Whole-home recovery ventilators in cold-climate housing. These units frost early, cycle often, and have no occupant-visible warning that ventilation has stopped.
Dedicated outdoor-air systems where recovery downtime carries real HVAC cost and potential code compliance issues. High duty-cycle units benefit most.
A sensing and control layer for core and unit manufacturers to license and embed at the design level, with per-unit royalty or design-in fee structures.
Enthalpy membranes and rotary wheels, where local moisture transfer interacts with frost onset. Cryonil's predictive model accounts for latent as well as sensible heat at the critical zone.

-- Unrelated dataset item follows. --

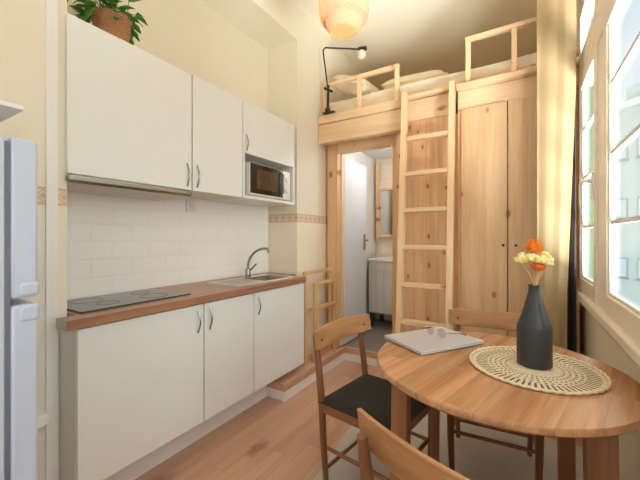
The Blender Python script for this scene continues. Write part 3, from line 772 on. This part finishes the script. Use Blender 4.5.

Intellectual property & status
Core claims on the ERV hardware assembly: sensing array, modulator, controller, supplemental actuators.
Process claims on the localize-bias-verify-fallback control loop, including model-based prediction and adaptive learning.
Networked multi-core system claims and a computer-readable-medium claim anchoring the software layer.
Pre-disclosure note
Technical content on this page is intentionally high-level. Claim scope, sensing and actuation specifics, model detail, and test data are shared under NDA with qualified manufacturers and licensing partners after a provisional is on file and employment-IP clearance is confirmed.
Licensing tracks
Sensing and control layer integrated into a manufacturer's product line. Per-unit royalty or upfront design-in fee. Includes field exclusivity options for primary product categories.
Pre-non-provisional co-development for qualified manufacturers seeking to shape the specification. Early access in exchange for testing and validation collaboration.
Complete patent assignment to a qualified acquirer. Available for a defined portfolio scope on negotiated terms.